シリンダ/ヘッド/セクター番号を指定しなければ、該当する値は 0 であると見なされます。また、番号の代わりに最大演算子を使用して、format に適切な値を選択させることもできます。次に、シリンダ、ヘッド、セクターエントリの例を示します。

Enter defective block number: 34/2/3
Enter defective block number: 23/1/
Enter defective block number: 457//
Enter defective block number: 12345
Enter defective block number: Oxabcd
Enter defective block number: 334/$/2
Enter defective block number: 892//$

format は、ブロック番号を常に上記の両方の書式で出力します。また、help 機能によって、期待されるブロック番号の上限と下限が両方の書式で表示されます。

コマンド名

format でメニュープロンプトが表示される場合は、コマンド名を入力する必要があります。コマンド名は、目的のコマンドとして区別できる長さまで省略できます。

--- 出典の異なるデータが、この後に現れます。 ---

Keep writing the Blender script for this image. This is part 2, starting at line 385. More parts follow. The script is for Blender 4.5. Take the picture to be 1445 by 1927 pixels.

たとえば、p(artition) を使用して format メニューから partition メニューにアクセスできます。次に、p(rint) を使用して現在のスライステーブルを表示できます。


format> p
PARTITION MENU:
        0      - change `0' partition
        1      - change `1' partition
        2      - change `2' partition
        3      - change `3' partition
        4      - change `4' partition
        5      - change `5' partition
        6      - change `6' partition
        7      - change `7' partition
        select - select a predefined table
        modify - modify a predefined partition table
        name   - name the current table
        print  - display the current table
        label  - write partition map and label to the disk
        quit
partition> p

その他の名前

format では、名前を指定しなければならない場合があります。このような場合は、名前に使用したい文字列を自由に指定できます。空白を含む名前は、二重引用符 (") で囲まなければなりません。二重引用符で囲まなければ、名前の最初の語だけが使用されます。

ヘルプ

format ユーティリティにはヘルプ機能が組み込まれているので、入力が必要なときに使用できます。疑問符 (?) を入力するだけで必要な情報に関するヘルプが表示され、どんなタイプの入力が必要かについて簡潔な説明が表示されます。

メニュープロンプトから ? と入力すると、利用できるコマンドのリストが表示されます。

関連するマニュアルページ

format ユーティリティに関連するマニュアルページは、format(1M)format.dat(4) です。format(1M) には、format ユーティリティの基本機能とコマンド行で使用できるすべてのオプションについて説明されています。format.dat(4) には、format ユーティリティで使用するディスクドライブ構成情報について説明されています。